Sep 27, 2013

Seventh Grade students are creating gnomes!  


Love the mustaches!

Things are starting to come together!
A drill hat for those hard mining jobs?
Each gnome, though unique, needs to include certain things:  a hat or head wear and two objects representing the student.

When the gnomes are finished, we will fire and glaze them.  

Short history of lawn gnomes:

Garden statues have been popular since the Renaissance, but many people think of lawn gnomes as a contemporary idea.  Gnomes have been used as decoration since at least the late 18th century when the first ceramic "house gnomes" began to appear.  In 1847 Sir Charles Isham brought back several terra cotta figures from Germany to decorate the gardens at his home Lamport Hall in Northamptonshire.  Among those figures was the oldest known surviving example of a lawn gnome. That gnome, nicknamed "Lampy", is still at Lamport Hall but insured for over a million pounds!  

Gnomes continue to be popular today.  Travelocity famously used the traveling gnome as part of their ad campaign.  The idea of a traveling gnome is based on "gnoming" where a lawn gnome is "kidnapped" then pictures sent back to the owners from the places the gnome "visits".  An animated movie also played on the iconic image - "Gnomeo and Juliet".

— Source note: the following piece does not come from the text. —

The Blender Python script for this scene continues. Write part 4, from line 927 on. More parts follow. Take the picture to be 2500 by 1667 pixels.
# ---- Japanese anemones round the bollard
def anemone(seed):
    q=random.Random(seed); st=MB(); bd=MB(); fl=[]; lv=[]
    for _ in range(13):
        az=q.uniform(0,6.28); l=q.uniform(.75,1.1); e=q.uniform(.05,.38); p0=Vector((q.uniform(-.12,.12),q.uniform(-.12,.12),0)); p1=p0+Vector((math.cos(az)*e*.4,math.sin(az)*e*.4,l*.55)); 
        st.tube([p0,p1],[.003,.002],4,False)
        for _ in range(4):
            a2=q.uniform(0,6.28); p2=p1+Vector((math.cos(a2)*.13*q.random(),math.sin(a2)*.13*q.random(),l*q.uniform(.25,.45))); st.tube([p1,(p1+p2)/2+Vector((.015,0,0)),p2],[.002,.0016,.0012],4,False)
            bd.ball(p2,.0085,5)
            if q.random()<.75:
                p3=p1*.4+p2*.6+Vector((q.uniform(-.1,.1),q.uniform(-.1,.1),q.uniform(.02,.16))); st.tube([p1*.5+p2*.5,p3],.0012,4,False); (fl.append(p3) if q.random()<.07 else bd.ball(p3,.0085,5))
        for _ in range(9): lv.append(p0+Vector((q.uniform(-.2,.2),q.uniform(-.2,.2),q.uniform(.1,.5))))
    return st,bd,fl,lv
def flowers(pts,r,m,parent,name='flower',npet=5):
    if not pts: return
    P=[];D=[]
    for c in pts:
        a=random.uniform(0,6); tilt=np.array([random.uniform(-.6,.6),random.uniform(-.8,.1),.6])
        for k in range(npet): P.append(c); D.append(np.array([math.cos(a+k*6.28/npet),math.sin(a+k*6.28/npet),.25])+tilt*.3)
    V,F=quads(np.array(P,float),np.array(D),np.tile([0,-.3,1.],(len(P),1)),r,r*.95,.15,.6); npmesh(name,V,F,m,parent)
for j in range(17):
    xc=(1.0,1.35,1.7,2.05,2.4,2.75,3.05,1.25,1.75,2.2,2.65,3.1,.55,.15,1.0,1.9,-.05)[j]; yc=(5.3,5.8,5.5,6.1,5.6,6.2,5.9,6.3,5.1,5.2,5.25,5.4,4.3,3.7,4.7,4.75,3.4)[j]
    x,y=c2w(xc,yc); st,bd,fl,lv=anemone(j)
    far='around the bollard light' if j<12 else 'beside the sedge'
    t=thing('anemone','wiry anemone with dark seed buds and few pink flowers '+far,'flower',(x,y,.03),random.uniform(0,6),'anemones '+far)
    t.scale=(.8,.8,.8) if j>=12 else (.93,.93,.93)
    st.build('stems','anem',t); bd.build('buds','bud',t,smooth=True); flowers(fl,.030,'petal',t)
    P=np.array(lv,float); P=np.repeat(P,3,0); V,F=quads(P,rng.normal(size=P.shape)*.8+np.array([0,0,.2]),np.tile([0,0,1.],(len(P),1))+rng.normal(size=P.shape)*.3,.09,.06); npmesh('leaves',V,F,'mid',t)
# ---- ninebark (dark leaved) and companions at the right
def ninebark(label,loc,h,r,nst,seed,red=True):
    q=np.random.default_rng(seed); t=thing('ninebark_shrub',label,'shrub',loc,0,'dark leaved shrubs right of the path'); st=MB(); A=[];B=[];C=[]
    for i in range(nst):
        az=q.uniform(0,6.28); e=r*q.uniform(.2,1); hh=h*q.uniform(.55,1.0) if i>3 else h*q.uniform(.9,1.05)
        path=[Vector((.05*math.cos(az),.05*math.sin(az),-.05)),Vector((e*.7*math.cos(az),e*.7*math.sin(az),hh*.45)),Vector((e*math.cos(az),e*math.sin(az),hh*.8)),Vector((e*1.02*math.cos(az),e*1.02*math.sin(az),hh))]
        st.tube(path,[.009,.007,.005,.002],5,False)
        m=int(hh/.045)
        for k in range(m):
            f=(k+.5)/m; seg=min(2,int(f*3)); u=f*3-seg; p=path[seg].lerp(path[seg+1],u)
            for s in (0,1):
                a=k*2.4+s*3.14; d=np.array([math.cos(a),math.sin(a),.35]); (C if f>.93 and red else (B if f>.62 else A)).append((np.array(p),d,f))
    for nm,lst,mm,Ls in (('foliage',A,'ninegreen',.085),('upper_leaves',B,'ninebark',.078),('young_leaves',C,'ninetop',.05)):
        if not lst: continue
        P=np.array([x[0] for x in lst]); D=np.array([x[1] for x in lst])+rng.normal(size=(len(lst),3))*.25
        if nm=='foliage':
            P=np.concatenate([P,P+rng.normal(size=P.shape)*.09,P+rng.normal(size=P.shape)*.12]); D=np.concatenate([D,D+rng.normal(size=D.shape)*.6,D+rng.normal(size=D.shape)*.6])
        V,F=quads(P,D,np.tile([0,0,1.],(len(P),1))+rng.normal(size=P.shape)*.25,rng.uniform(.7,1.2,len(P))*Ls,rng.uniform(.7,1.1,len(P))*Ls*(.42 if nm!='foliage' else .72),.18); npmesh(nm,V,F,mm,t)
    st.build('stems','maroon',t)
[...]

Whether considered a treasured part of the garden or total kitsch, gnomes have become an iconic image.
- Miss Tomaso

First Grade 3-D Rainbows











Each student was given strips of colored paper for the rainbow, each one a little shorter than the next. When glued onto the paper, they make a nice arch and separate just enough to see all the colors. Cotton balls or napkins on the end for clouds and voila! - a set of beautiful rainbows to go with our portraits.

First Post of the Official Blog!


Welcome to the new blog for Chase County Schools Elementary Art!


My name is Miss Tomaso.  I am teaching Kindergarten through Eighth Grade in Imperial, Nebraska. This will be my third year in Imperial!  :)

It is time to enter the digital age and show off the awesome work being completed in the elementary art room.

Our first project of the year was the Rainbow Portrait mural.  Each student created a monochromatic (one color) self-portrait.  When they're all put together, we have a beautiful rainbow!

Rainbow Portraits!  Students from Kindergarten to Sixth Grade.

Kindergarten has art for the first time this year.  Very excited to see what their little hands will create.  :)

Seventh and Eighth Grade students also come to Miss Tomaso's art room, the first year for Eighth Grade as well.  

Here we are about a month into school.  Some very exciting things happening in the art room.  Pictures to be posted soon!  

The first unit in Elementary Art is Color.  Each class has a lesson focusing on different parts of color and how we can use it in art.

K - Color Box
1 - Rainbow Fish
2 - Mr. Roy G Biv
3 - Strange Worlds (Fauvist painters)
4 - Name Grids
5 - Mandala
6 - Color Wheels

The Rainbow Portraits pictured above fit perfectly into the color unit.  At the bottom of the case, First Grade had fun putting together their 3-D Rainbows.

Looking forward to a colorful year!

This year I was also very proud (and humbled) to be chosen as the 2013 K-12 Nebraska Art Educator of the Year.  Such a huge honor!  Thank you to the NATA (Nebraska Art Teachers Association) and Julie Ryan for nominating me.